● **SET PROBLEM**:
Extract the lines from the start through the line that holds "random.seed(7)", both included, omitting all images.
##### RECORDS FOR THIS EXERCISE
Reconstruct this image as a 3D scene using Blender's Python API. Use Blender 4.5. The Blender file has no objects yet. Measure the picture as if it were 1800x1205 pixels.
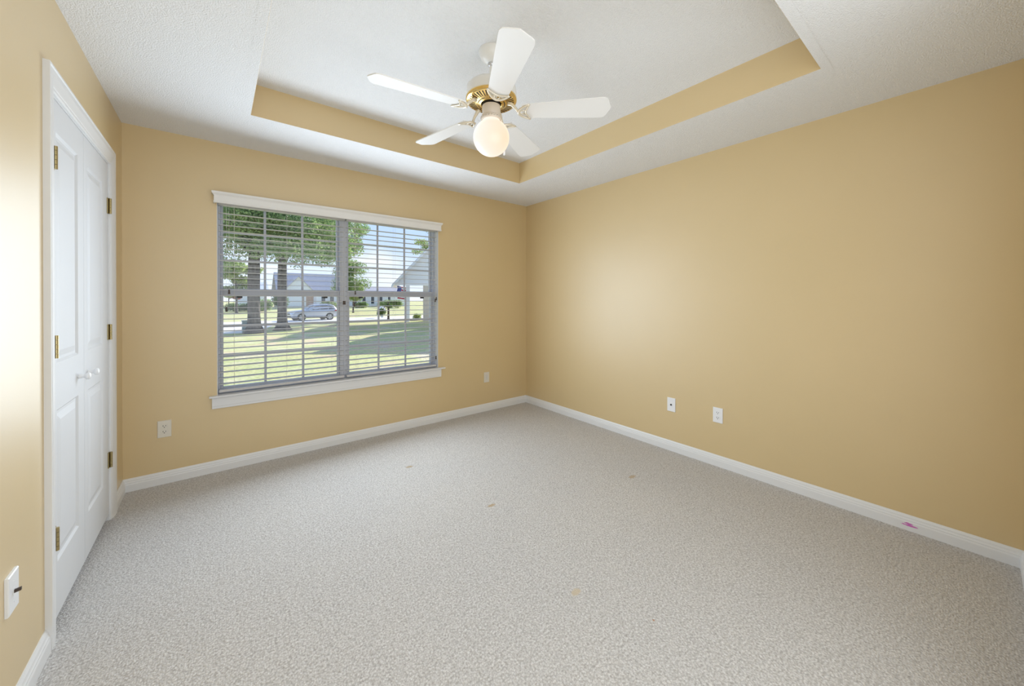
import bpy, bmesh, math, random
from mathutils import Vector, Matrix
C = bpy.context.scene.collection
SC = bpy.context.scene
PI = math.pi
random.seed(7)

# ------------------------------------------------------------------ camera
F_PX, CY, YAW, PITCH, ROLL, CAM_H = 651.108, 528.518, .6726, .0052, .002, 1.285
s, c = math.sin, math.cos
Fw = Vector((s(YAW)*c(PITCH), c(YAW)*c(PITCH), -s(PITCH)))
R0 = Vector((c(YAW), -s(YAW), 0)); U0 = R0.cross(Fw)
Rt = R0*c(ROLL)+U0*s(ROLL); Up = -R0*s(ROLL)+U0*c(ROLL)
cam = bpy.data.cameras.new('camera'); camo = bpy.data.objects.new('camera', cam); C.objects.link(camo)
m = Matrix((Rt, Up, -Fw)).transposed().to_4x4(); m.translation = Vector((0, 0, CAM_H)); camo.matrix_world = m
cam.sensor_fit = 'HORIZONTAL'; cam.sensor_width = 36; cam.lens = 36*F_PX/1800
cam.shift_y = (CY-602.5)/1800; cam.clip_start = .02; cam.clip_end = 600
SC.camera = camo

# ------------------------------------------------------------------ exposure
vs = SC.view_settings
vs.view_transform = 'Standard'; vs.look = 'None'; vs.gamma = 1; vs.exposure = 0.0; vs.use_curve_mapping = False
SC.cycles.max_bounces = 10; SC.cycles.diffuse_bounces = 6; SC.cycles.transparent_max_bounces = 16
SC.cycles.sample_clamp_indirect = 6

# ------------------------------------------------------------------ sky
W = bpy.data.worlds.new('sky'); SC.world = W; W.use_nodes = True
wn = W.node_tree.nodes; wl = W.node_tree.links; wn.clear()
wo = wn.new('ShaderNodeOutputWorld'); wb = wn.new('ShaderNodeBackground'); wb.inputs[1].default_value = 1.25
wt = wn.new('ShaderNodeTexCoord'); sx = wn.new('ShaderNodeSeparateXYZ'); wl.new(wt.outputs['Generated'], sx.inputs[0])
cr = wn.new('ShaderNodeValToRGB'); wl.new(sx.outputs['Z'], cr.inputs[0])
e = cr.color_ramp.elements; e[0].position = 0.0; e[0].color = (.80, .86, .95, 1); e[1].position = .6; e[1].color = (.20, .38, .82, 1)
q = e.new(.12); q.color = (.58, .72, .95, 1); q = e.new(.28); q.color = (.40, .60, .95, 1)
mp = wn.new('ShaderNodeMapping'); mp.inputs['Scale'].default_value = (1, 1, 2.6); wl.new(wt.outputs['Generated'], mp.inputs[0])
cn = wn.new('ShaderNodeTexNoise'); cn.inputs['Scale'].default_value = 4.5; cn.inputs['Detail'].default_value = 6; wl.new(mp.outputs[0], cn.inputs['Vector'])
c2 = wn.new('ShaderNodeValToRGB'); c2.color_ramp.elements[0].position = .48; c2.color_ramp.elements[1].position = .72; wl.new(cn.outputs['Fac'], c2.inputs[0])
wm = wn.new('ShaderNodeMixRGB'); wl.new(c2.outputs[0], wm.inputs[0]); wl.new(cr.outputs[0], wm.inputs[1]); wm.inputs[2].default_value = (.95, .96, 1, 1)
wl.new(wm.outputs[0], wb.inputs[0]); wl.new(wb.outputs[0], wo.inputs[0])

# ------------------------------------------------------------------ sun, daylight and fill
def lamp(name, typ, loc, energy, col=(1, 1, 1), rot=None, **k):
    l = bpy.data.lights.new(name, typ); l.energy = energy; l.color = col
    for a, b in k.items(): setattr(l, a, b)
    o = bpy.data.objects.new(name, l); o.location = loc; C.objects.link(o)
    if rot is not None: o.rotation_euler = rot
    return o
SUN_AZ, SUN_EL = math.radians(35), math.radians(24)
sd = Vector((c(SUN_AZ)*c(SUN_EL), s(SUN_AZ)*c(SUN_EL), s(SUN_EL)))
so = lamp('sun', 'SUN', (20, 20, 30), 9.0, (1, .93, .80), angle=.01)
so.rotation_euler = sd.to_track_quat('Z', 'Y').to_euler()
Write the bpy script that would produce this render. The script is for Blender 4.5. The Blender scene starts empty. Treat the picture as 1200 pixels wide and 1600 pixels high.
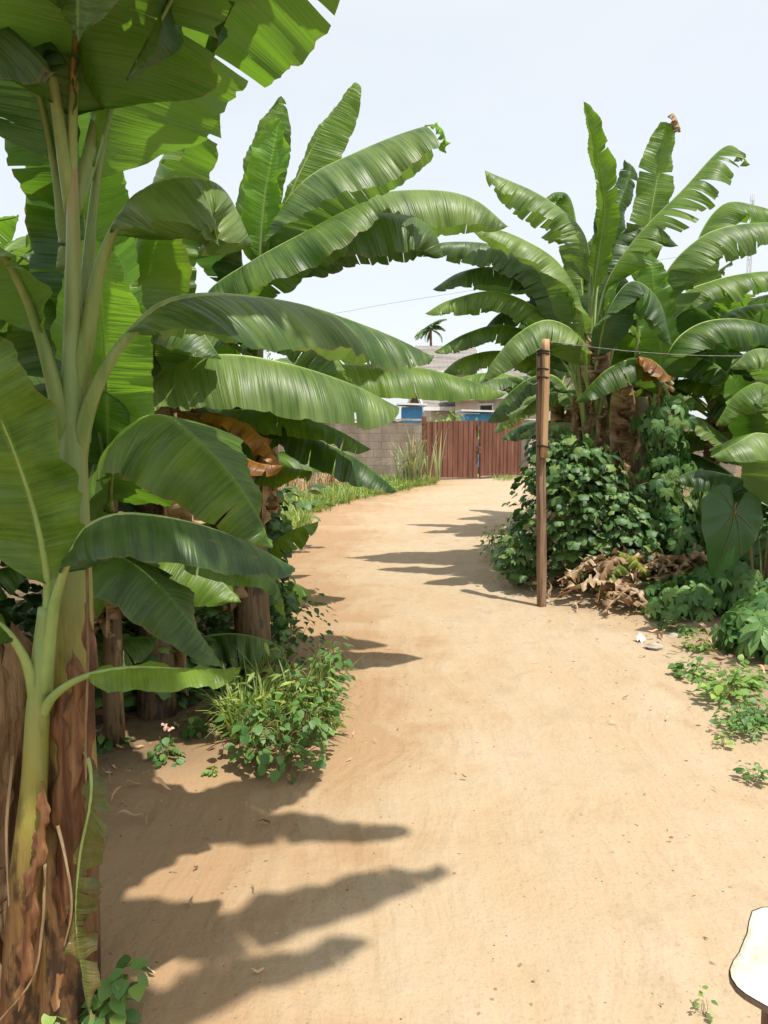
import bpy, math, random
import numpy as np
from mathutils import Vector, Matrix

# ---------------------------------------------------------------- camera, sky, sun, exposure
SC = bpy.context.scene
COL = SC.collection
F_PX, EYE, PITCH = 1164.0, 1.6, math.radians(6.6)
cam_d = bpy.data.cameras.new('camera')
cam = bpy.data.objects.new('camera', cam_d)
COL.objects.link(cam)
cam.location = (0, 0, EYE)
cam.rotation_euler = (math.radians(90) - PITCH, 0, 0)
cam_d.sensor_fit = 'VERTICAL'
cam_d.sensor_height = 36
cam_d.lens = 36 * F_PX / 1600
cam_d.clip_start = 0.05
cam_d.clip_end = 4000
SC.camera = cam

SUN_STEP = np.array([-0.25, 0.30])          # how far a shadow moves on the ground per metre of height
sun_d = bpy.data.lights.new('sun', 'SUN')
sun_d.energy = 5.0
sun_d.angle = math.radians(0.9)
sun_d.color = (1.0, 0.95, 0.86)
sun = bpy.data.objects.new('sun', sun_d)
COL.objects.link(sun)
sun.rotation_euler = Vector((SUN_STEP[0], SUN_STEP[1], -1)).to_track_quat('-Z', 'Y').to_euler()
sun.location = (3, -3, 12)

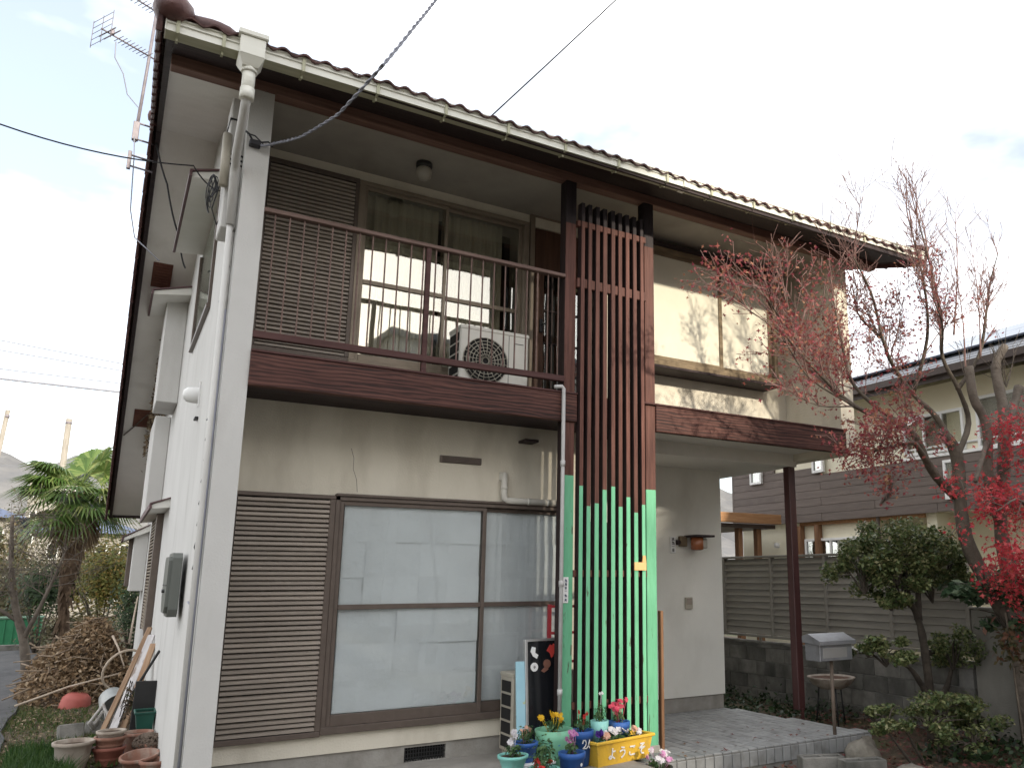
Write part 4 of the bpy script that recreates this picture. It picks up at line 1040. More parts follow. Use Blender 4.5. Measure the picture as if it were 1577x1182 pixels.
##########
● **TASK ANSWER**:
Reconstruct this image as a 3D scene using Blender's Python API. Use Blender 4.5. The Blender file has no objects yet. Measure the picture as if it were 1800x1205 pixels.
import bpy, bmesh, math, random
from mathutils import Vector, Matrix
C = bpy.context.scene.collection
SC = bpy.context.scene
PI = math.pi
random.seed(7)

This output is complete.